• TASK STATEMENT
Only a number is wanted: how many lines in the listing contain the word "scene"?

• SOURCE MATERIAL
* * * * *
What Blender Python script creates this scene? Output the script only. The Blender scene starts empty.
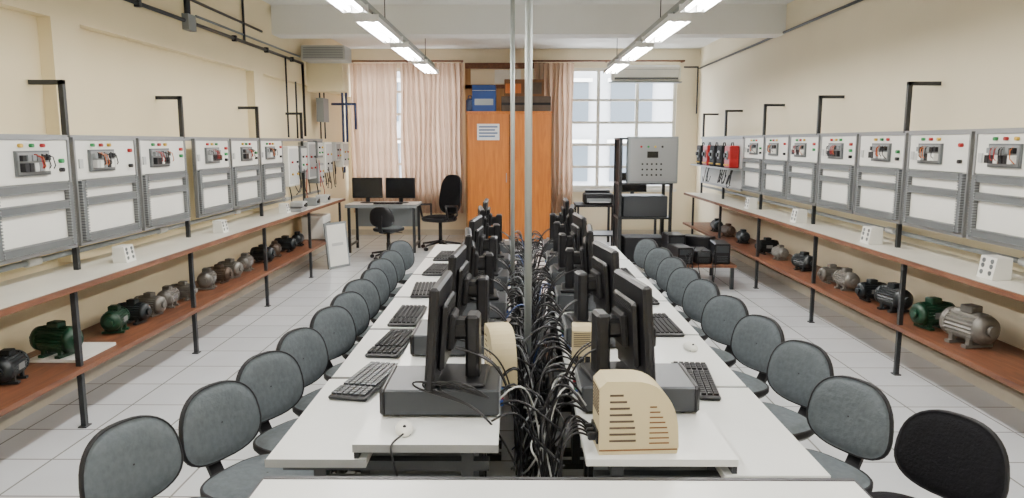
import bpy, math, random
from mathutils import Vector, Matrix
random.seed(7)
V=Vector
scene=bpy.context.scene
# ------------------------------------------------------------ materials
def pmat(name,col,rough=0.5,metal=0.0,noise=0.0,scale=8.0,bump=0.0,spec=0.5,col2=None):
    m=bpy.data.materials.new(name); m.use_nodes=True
    nt=m.node_tree; b=nt.nodes['Principled BSDF']
    b.inputs['Base Color'].default_value=(*col,1); b.inputs['Roughness'].default_value=rough
    b.inputs['Metallic'].default_value=metal
    b.inputs['Specular IOR Level'].default_value=spec
    if noise>0 or bump>0 or col2:
        tc=nt.nodes.new('ShaderNodeTexCoord'); n=nt.nodes.new('ShaderNodeTexNoise')
        n.inputs['Scale'].default_value=scale; n.inputs['Detail'].default_value=5
        nt.links.new(tc.outputs['Object'],n.inputs['Vector'])
        r=nt.nodes.new('ShaderNodeValToRGB')
        c2=col2 if col2 else tuple(c*(1-noise) for c in col)
        r.color_ramp.elements[0].color=(*c2,1); r.color_ramp.elements[1].color=(*col,1)
        r.color_ramp.elements[0].position=0.3; r.color_ramp.elements[1].position=0.65
        nt.links.new(n.outputs['Fac'],r.inputs['Fac']); nt.links.new(r.outputs['Color'],b.inputs['Base Color'])
        if bump>0:
            bp=nt.nodes.new('ShaderNodeBump'); bp.inputs['Strength'].default_value=bump; bp.inputs['Distance'].default_value=0.01
            nt.links.new(n.outputs['Fac'],bp.inputs['Height']); nt.links.new(bp.outputs['Normal'],b.inputs['Normal'])
    return m
def woodmat(name,c1,c2,rough=0.45,vec=(1,8,8)):
    m=pmat(name,c1,rough); nt=m.node_tree; b=nt.nodes['Principled BSDF']
    tc=nt.nodes.new('ShaderNodeTexCoord'); mp=nt.nodes.new('ShaderNodeMapping'); mp.inputs['Scale'].default_value=vec
    n=nt.nodes.new('ShaderNodeTexNoise'); n.inputs['Scale'].default_value=3; n.inputs['Detail'].default_value=8; n.inputs['Distortion'].default_value=1.0
    r=nt.nodes.new('ShaderNodeValToRGB'); r.color_ramp.elements[0].color=(*c2,1); r.color_ramp.elements[1].color=(*c1,1)
    r.color_ramp.elements[0].position=0.3; r.color_ramp.elements[1].position=0.7
    nt.links.new(tc.outputs['Object'],mp.inputs[0]); nt.links.new(mp.outputs[0],n.inputs['Vector'])
    nt.links.new(n.outputs['Fac'],r.inputs[0]); nt.links.new(r.outputs[0],b.inputs['Base Color'])
    return m
def emat(name,col,s):
    m=bpy.data.materials.new(name); m.use_nodes=True; nt=m.node_tree
    b=nt.nodes['Principled BSDF']; b.inputs['Base Color'].default_value=(*col,1)
    b.inputs['Emission Color'].default_value=(*col,1); b.inputs['Emission Strength'].default_value=s
    return m
M={}
M['wallL']=pmat('wall_paint_cream',(0.88,0.76,0.50),0.75,noise=0.04,scale=1.5)
M['wallR']=pmat('wall_paint_cream_right',(0.86,0.77,0.57),0.75,noise=0.04,scale=1.5)
M['ceil']=pmat('ceiling_paint',(0.82,0.82,0.79),0.8,noise=0.04,scale=2)
M['base']=pmat('baseboard_tile',(0.62,0.56,0.44),0.4,noise=0.1,scale=5)
M['lam']=pmat('white_laminate',(0.82,0.84,0.83),0.28,noise=0.04,scale=3)
M['shelf']=pmat('cream_shelf_laminate',(0.76,0.74,0.66),0.35,noise=0.08,scale=3)
M['edge']=pmat('dark_edge_band',(0.03,0.03,0.035),0.5)
M['steel']=pmat('dark_steel_tube',(0.04,0.043,0.047),0.4,0.6)
M['grey']=pmat('grey_paint',(0.24,0.26,0.27),0.45,0.2)
M['lgrey']=pmat('light_grey_plastic',(0.50,0.51,0.50),0.5)
M['alu']=pmat('aluminium',(0.30,0.31,0.32),0.45,0.6)
M['duct']=pmat('grey_wiring_duct',(0.11,0.12,0.125),0.55)
M['fin']=pmat('grey_duct_fin',(0.24,0.25,0.255),0.55)
M['white']=pmat('white_plate',(0.80,0.80,0.75),0.4,noise=0.04,scale=4)
M['black']=pmat('black_plastic',(0.007,0.007,0.009),0.40,spec=0.35)
M['blackm']=pmat('black_matte',(0.010,0.010,0.012),0.7,spec=0.3)
M['cabg']=pmat('grey_sheen_cable',(0.14,0.15,0.16),0.5)  # real grey cables, plus light reflections on the tangle put into the colour
M['screen']=pmat('lcd_screen',(0.004,0.005,0.007),0.15)
M['case']=pmat('pc_case_grey',(0.045,0.05,0.057),0.42,0.4)
M['caselt']=pmat('pc_case_silver',(0.30,0.32,0.34),0.4,0.4)
M['fab']=pmat('grey_chair_fabric',(0.098,0.116,0.128),0.95,noise=0.22,scale=40,bump=0.35)
M['fabk']=pmat('black_chair_fabric',(0.006,0.006,0.008),0.95,noise=0.3,scale=90,bump=0.3,spec=0.2)
M['beige']=pmat('beige_plastic',(0.62,0.53,0.32),0.5,noise=0.06,scale=5)
M['wood']=woodmat('brown_shelf_wood',(0.21,0.08,0.035),(0.10,0.036,0.018),0.5,(8,1,8))
M['orange']=woodmat('orange_varnished_wood',(0.60,0.19,0.018),(0.42,0.115,0.010),0.35,(6,6,0.6))
M['owood']=woodmat('door_wood',(0.50,0.29,0.12),(0.36,0.19,0.07),0.5,(6,6,0.6))
M['card']=pmat('cardboard',(0.19,0.085,0.035),0.8,noise=0.2)
M['blue']=pmat('blue_box',(0.01,0.055,0.25),0.5)
M['red']=pmat('red_plastic',(0.36,0.01,0.01),0.4)
M['green']=pmat('green_plastic',(0.015,0.22,0.06),0.4)
M['yellow']=pmat('yellow_plastic',(0.60,0.38,0.04),0.4)
M['orng']=pmat('orange_wire',(0.55,0.14,0.02),0.4)
M['mgreen']=pmat('motor_green_enamel',(0.007,0.045,0.022),0.4,0.1,noise=0.3,scale=10)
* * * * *
• OUTPUT BELOW
2